As shown by the dynamic impact bending tests of Sharpy and Mesnager specimens, the thinner is the stock, the flatter is the impact viscosity—test temperature dependence curve. The rolled stock of 6 and 8 mm in thickness exhibits a better cold resistance characterized by the ductile-brittle transition temperature (T₅₀) (T₅₀ is below ‒80°C). The rolled stock of 12 mm in thickness exhibits the lowest cold resistance (T₅₀ = ‒50°C).

The average ferrite grain size estimated by the grain number under GOST 5639 is similar in the rolled stock of various thicknesses and corresponds to numbers 10–11. In this case, there is a spread in grain sizes. The thinner rolled stock contains smaller grains corresponding to number 14, whereas the thicker rolled stock contains bigger grains corresponding to number 8.

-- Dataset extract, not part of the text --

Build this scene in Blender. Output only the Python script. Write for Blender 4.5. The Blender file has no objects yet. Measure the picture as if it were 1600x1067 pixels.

As shown by estimating the grain size by processing the EBSD maps, the rolled stock of 10 and 12 mm in thickness has a lower fraction and density of HABs than the rolled stock of 6 and 8 mm in thickness because the former rolled stock contains coarse bainite sections with mainly LABs.

The orientation maps of the microstructure of the tested rolled stock have shown that the pronounced strain texture is characteristic only of the rolled stock of 6 mm in thickness. The rolled stock of 8, 10, and 12 mm in thickness has a feeble crystallographic texture.

The high brittle fracture resistance of the rolled stock of 6 mm in thickness at subzero temperatures is defined by the high cumulative plastic strain in its austenite at rolling and has to do with the presence of finer ferrite grain separated by HABs as well as by the formed strain texture corresponding to orientation 〈110〉 || RD and (〈113〉…〈112〉) || RD.